Öyle bir hale Türkiye sokulmuştur ki, devleti yönetenin AKP mi yoksa terörist başımı, inanın belli değildir. Terörist başı ne diyecek, neyi söyleyecek, Türkiye bu kahpenin sözlerini dinlemeye mahkum hale getirilmiştir. AKP, Türkiye'yi bu hale sokmuştur.
Şehit aileleri, gaziler ne diyor, terörle mücadeleye yıllarını vermiş isimlerin görüşü nedir, Türk Milleti'nin beklentisi nedir, buna bakılmaksızın sözde silahlar sussun sözü arkasına sığınıp Türk Milleti'ne bölünmeyi kabullendirme arayışları bütün hızıyla devam etmektedir.
Nihai Hedef Nedir?
Yıllar önce CIA Eski Türkiye Masası Şefi Graham Fuller'ın "Yeni Türkiye Cumhuriyeti" adını vererek yayınladığı kitabında yer alan ne varsa bugünlere baktığımızda Türkiye'nin önüne koyulmak istenilen gelecek planında da o vardır.
Ortadoğu'yu BOP kapsamında etnik ve mezhepsel ayrımcılıkla param parça etmeye mahkum eden ABD, kirli elini AKP-PKK ortaklığı ile bu kez Türk Milleti'nin üzerine uzatmış durumdadır.
Ortadoğu Bölgesi'ndeki petrol yataklarını üç aşağı beş yukarı kontrol altına alan ABD, şimdi İsrail'i güvenlik altına almayı ve yine Ortadoğu'nun en büyük ve en önemli su kaynaklarını da kontrolü altında tutacak bir sözde Kürt devletini kurmayı amaçlamaktadır. Bunun için dört parçalı yapının Türkiye'deki ayağını harekete geçirme vakti birilerine göre gelmiştir. Selahattin Demirtaş'ın, terörist başının düşünceleri olarak ifade ettiği konudan temel esasın bu olduğu açıkça anlaşılmaktadır.
MHP, Türk Milleti'ne Gidiyor
Varsın AKP yolunu terörist başı ile bir eylesin, teröristlerin yol haritasını kendi kaderleri olarak belirleye dursun. Artık herşey tüm çıplaklığı ile ortaya çıkmıştır. AKP'nin Türk Milleti'ni götüreceği yer felaketten başka bir alan olmayacaktır.
Türk Milleti'nin bu garabet yüklü gelişmelere ve ihanetler karşısındaki görüşüne MHP'den başka kimse kulak vermemektedir.

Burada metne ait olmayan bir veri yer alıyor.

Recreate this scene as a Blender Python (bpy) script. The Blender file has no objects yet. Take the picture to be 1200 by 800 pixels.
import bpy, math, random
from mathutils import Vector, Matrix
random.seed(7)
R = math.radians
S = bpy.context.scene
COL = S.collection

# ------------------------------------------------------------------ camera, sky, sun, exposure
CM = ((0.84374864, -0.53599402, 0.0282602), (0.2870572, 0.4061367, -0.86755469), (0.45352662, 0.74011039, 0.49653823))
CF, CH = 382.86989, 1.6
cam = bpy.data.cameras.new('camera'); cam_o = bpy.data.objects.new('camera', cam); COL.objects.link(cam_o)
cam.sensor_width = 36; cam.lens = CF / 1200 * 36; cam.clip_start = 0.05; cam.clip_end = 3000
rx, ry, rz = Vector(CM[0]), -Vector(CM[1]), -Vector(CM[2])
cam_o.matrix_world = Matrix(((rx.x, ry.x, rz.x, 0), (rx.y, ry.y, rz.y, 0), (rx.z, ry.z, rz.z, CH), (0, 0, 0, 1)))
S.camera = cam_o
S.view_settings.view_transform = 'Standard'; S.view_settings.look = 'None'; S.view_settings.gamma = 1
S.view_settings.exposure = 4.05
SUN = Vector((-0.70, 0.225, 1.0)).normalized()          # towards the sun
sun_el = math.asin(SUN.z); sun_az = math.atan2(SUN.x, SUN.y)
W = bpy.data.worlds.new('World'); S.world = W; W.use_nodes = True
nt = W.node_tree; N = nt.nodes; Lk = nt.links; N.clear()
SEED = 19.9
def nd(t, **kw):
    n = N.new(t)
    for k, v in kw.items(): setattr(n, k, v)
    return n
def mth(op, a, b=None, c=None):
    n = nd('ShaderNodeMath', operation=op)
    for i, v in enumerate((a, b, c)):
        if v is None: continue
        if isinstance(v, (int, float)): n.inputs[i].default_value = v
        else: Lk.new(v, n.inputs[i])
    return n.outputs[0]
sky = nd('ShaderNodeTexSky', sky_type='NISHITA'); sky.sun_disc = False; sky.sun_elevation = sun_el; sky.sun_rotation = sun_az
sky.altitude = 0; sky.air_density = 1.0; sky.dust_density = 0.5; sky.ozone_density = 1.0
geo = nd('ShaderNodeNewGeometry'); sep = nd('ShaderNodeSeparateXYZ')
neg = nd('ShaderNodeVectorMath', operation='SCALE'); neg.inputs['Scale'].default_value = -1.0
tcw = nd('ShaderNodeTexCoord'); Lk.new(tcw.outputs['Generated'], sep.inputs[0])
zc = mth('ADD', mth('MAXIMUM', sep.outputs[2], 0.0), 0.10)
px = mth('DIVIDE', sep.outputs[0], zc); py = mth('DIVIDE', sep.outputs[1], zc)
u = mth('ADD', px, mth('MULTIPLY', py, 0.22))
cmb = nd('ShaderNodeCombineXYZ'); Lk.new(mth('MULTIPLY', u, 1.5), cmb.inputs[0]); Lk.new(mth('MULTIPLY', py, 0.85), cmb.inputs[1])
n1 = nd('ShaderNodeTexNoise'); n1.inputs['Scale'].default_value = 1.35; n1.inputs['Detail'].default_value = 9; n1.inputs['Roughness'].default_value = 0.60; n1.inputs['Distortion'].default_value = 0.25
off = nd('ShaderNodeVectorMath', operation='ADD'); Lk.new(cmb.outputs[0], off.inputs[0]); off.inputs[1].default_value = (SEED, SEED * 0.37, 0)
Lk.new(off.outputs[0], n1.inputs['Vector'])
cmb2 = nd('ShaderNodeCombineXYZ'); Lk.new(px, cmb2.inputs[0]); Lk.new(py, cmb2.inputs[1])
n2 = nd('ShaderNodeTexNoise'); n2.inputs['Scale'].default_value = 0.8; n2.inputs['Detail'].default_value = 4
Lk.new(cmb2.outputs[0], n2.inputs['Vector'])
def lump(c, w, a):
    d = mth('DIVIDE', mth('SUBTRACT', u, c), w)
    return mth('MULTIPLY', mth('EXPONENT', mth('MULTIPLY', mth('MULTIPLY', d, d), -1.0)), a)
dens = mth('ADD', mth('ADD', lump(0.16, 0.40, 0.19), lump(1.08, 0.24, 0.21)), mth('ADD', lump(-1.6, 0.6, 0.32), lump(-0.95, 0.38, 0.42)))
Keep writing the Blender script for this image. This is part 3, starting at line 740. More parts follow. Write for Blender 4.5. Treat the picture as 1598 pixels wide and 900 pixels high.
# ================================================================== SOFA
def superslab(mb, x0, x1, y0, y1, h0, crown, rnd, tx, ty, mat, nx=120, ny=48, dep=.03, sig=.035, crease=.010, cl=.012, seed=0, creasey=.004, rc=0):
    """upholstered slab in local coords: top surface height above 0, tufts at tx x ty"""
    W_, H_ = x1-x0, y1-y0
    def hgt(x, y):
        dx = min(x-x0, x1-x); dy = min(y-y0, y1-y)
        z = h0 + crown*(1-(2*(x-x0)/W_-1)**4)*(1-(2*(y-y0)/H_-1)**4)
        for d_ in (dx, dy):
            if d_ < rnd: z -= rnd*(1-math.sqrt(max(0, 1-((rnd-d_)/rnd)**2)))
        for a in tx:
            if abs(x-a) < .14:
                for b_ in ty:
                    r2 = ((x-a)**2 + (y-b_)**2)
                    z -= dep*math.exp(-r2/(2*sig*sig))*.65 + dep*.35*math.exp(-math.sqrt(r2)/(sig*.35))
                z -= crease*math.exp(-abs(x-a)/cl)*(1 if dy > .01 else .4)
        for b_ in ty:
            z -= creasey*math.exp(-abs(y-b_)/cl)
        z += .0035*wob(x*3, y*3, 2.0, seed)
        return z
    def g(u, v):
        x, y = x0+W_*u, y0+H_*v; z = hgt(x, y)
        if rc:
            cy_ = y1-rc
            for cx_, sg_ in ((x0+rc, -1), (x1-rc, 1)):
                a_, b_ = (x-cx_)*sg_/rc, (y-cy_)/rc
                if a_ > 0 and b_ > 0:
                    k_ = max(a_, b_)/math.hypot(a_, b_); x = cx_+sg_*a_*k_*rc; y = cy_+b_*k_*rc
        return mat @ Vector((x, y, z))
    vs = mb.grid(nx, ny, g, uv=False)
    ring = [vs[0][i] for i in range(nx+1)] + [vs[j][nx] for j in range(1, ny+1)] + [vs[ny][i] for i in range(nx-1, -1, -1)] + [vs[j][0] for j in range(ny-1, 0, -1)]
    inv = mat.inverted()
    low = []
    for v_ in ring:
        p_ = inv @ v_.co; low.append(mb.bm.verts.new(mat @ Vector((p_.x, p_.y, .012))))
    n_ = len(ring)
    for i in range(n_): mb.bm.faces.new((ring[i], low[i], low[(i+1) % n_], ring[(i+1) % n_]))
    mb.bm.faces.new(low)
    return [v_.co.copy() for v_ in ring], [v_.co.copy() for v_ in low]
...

Büyük buluşmayı gerçekleştirip, çareyi ne ABD, ne AB, ne terörist başı, nede bir başka Türk Milleti'ne karşı düşmanlık besleyen yerlerde değil, doğrudan Türk Milleti'nin kendisinde arayan ve ona gidecek olan MHP'nin Bursa'dan başlatacağı mitingler ile büyük uyanış gerçekleşecek, direniş ruhu milyonlara ulaşacak ve Türkiye'nin AKP gibi hainlerle işbirliği yapan bir zihniyete mahkum olmadığı anlaşılacaktır.